Ouattara inaugurated as Ivory Coast president

Saturday’s inauguration in Yamoussoukro is being attended by some 20 heads of state, in a dramatic turnaround underscoring the broad international support Mr. Ouattara enjoys after an electoral victory that was certified by the United Nations.

May 21, 2011 06:27 pm | Updated November 17, 2021 03:54 am IST - Yamoussoukro, Ivory Coast

Ivory Coast President Alassane Ouattara sits beside an Ivorian flag during a meeting with a European Commission delegation at the Golf Hotel in Abidjan. File photo: AP.

Ivory Coast President Alassane Ouattara sits beside an Ivorian flag during a meeting with a European Commission delegation at the Golf Hotel in Abidjan. File photo: AP.

Alassane Ouattara was inaugurated as Ivory Coast’s president on Saturday after months of violence and turmoil.

An earlier report said world leaders began arriving in Ivory Coast’s administrative capital on Saturday for the presidential inauguration, a ceremony that will mark the return of constitutional order and the end of a political standoff that nearly dragged the country into civil war.

The stately ceremony should have taken place six months ago after Alassane Ouattara won November’s presidential election. He was prevented from taking office by outgoing president Laurent Gbagbo, who refused to accept his defeat and who used the army to prevent Mr. Ouattara from leaving the hotel that had served as his campaign headquarters. Mr. Ouattara was forced to take the oath of office in a ceremony last December inside the hotel lobby attended only by his closest aides.

Saturday’s inauguration in Yamoussoukro is to be attended by some 20 heads of state, in a dramatic turnaround underscoring the broad international support he enjoys after an electoral victory that was certified by the United Nations.

It also symbolizes the end of a political saga that claimed hundreds of lives. Bodies still clog the wells of towns in Ivory Coast’s troubled west, where forces loyal to the two men waged a bloody battle for power.

U.N. helicopters zoomed overhead, ferrying presidents and prime ministers from the international airport in Abidjan, the commercial capital. French President Nicolas Sarkozy arrived by special flight from Paris on Saturday and was greeted with applause and cheers at the ceremony’s venue.

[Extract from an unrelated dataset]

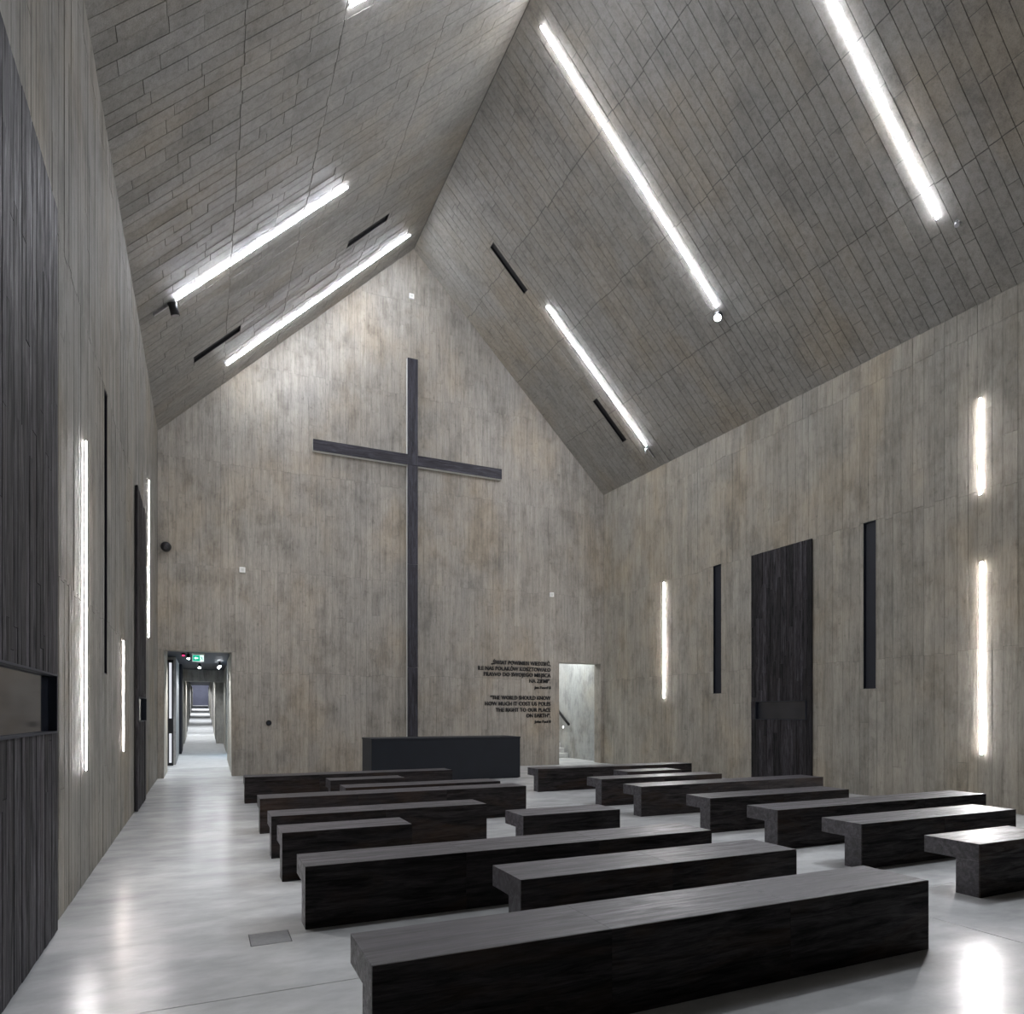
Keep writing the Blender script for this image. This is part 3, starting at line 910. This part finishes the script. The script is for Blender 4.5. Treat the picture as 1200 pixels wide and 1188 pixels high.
# ------------------------------------------------------------------ lettering on the gable wall
def text_mesh(s):
    cu = bpy.data.curves.new('lettering', 'FONT')
    cu.body = s; cu.size = 1.0; cu.extrude = .0; cu.align_x = 'RIGHT'; cu.offset = .012; cu.resolution_u = 2
    o = bpy.data.objects.new('lettering', cu)
    COL.objects.link(o)
    dg = bpy.context.evaluated_depsgraph_get()
    me = bpy.data.meshes.new_from_object(o.evaluated_get(dg))
    bpy.data.objects.remove(o); bpy.data.curves.remove(cu)
    return me
def inscription(lines, label):
    root = thing('wall_lettering', (9.0, YB, lines[-1][1]), label, 'lettering', 'raised dark lettering beside the right doorway')
    for s, z, cap, width in lines:
        me = text_mesh(s)
        xs_ = [v.co.x for v in me.vertices]
        sx = width / (max(xs_) - min(xs_)); sy = cap / .70
        bm = bmesh.new(); bm.from_mesh(me)
        mx = max(xs_)
        for v in bm.verts: v.co = Vector(((v.co.x - mx) * sx, v.co.y * sy, 0))
        geo = bmesh.ops.extrude_face_region(bm, geom=bm.faces[:])
        for e_ in geo['geom']:
            if isinstance(e_, bmesh.types.BMVert): e_.co.z += .022
        bmesh.ops.transform(bm, matrix=Matrix.Translation((9.82, YB - .006, z)) @ Matrix.Rotation(math.radians(90), 4, 'X'), verts=bm.verts[:])
        bmesh.ops.recalc_face_normals(bm, faces=bm.faces[:])
        keep(from_bm('text_line', bm, M['black']), root)
    return root
inscription([('„ŚWIAT POWINIEN WIEDZIEĆ,', 3.075, .118, 2.0), ('ILE NAS POLAKÓW KOSZTOWAŁO', 2.893, .118, 2.42),
             ('PRAWO DO SWOJEGO MIEJSCA', 2.72, .118, 2.24), ('NA ZIEMI”.', 2.54, .118, .74), ('Jan Paweł II', 2.358, .082, .56)],
            'upper block of black raised Polish lettering beside the right doorway')
inscription([('“THE WORLD SHOULD KNOW', 2.02, .118, 2.03), ('HOW MUCH IT COST US POLES', 1.84, .118, 2.2),
             ('THE RIGHT TO OUR PLACE', 1.652, .118, 1.85), ('ON EARTH”.', 1.478, .118, .84), ('John Paul II', 1.31, .082, .56)],
            'lower block of black raised English lettering beside the right doorway')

Kenyan Prime Minister Raila Odinga, who was one of the mediators appointed by the African Union to try to convince Mr. Gbagbo to relinquish power, urged Mr. Ouattara to focus on unifying the Ivory Coast.

“There is no point in looking back,” he said. “And revenge does not pay.”

Mr. Odinga said Mr. Gbagbo had hoped to hold out long enough to reach a power—sharing deal similar to Kenya’s.

“My view is this would have been a rape of democracy,” Mr. Odinga said. “The African democratic process needs to come of age. People go to elections to choose a leader. There are winners and there are losers.”

AU commission chairman Jean Ping said, “Now the page should be turned.”

The normally sleepy boulevards of Yamoussoukro , a city of 300,000 people, were choked with cars. Tens of thousands of Mr. Ouattara’s supporters poured in overnight, most of them finding nowhere to sleep but the sidewalk.

“I wanted to see this day,” said 24—year—old Daho Barke, who slept outside after driving in from Abidjan, the centre of government where some of the worst fighting took place. “It’s more than a dream to finally see this day come true. We suffered so much to get here.”

Mr. Gbagbo was arrested on April 11, after French forces led an air raid on the presidential compound where he had locked himself inside a bunker. He and the former first lady are under house arrest awaiting trial, as are many of his ministers and advisers.

Going forward, it’s unclear how Mr. Ouattara will handle allegations of abuse by his forces. After more than four months of diplomatic efforts to remove Mr. Gbagbo, Mr. Ouattara enlisted the help of a former rebel group based in the country’s north.

The pro—Ouattara fighters who streamed in from the north, east, and west and are accused of carrying out horrific massacres in villages known to have supported Mr. Gbagbo. The U.N. estimates that over 300 people were killed in the town of Duekoue alone. Aid workers say bodies were thrown in wells and are rotting inside, where no one can reach them.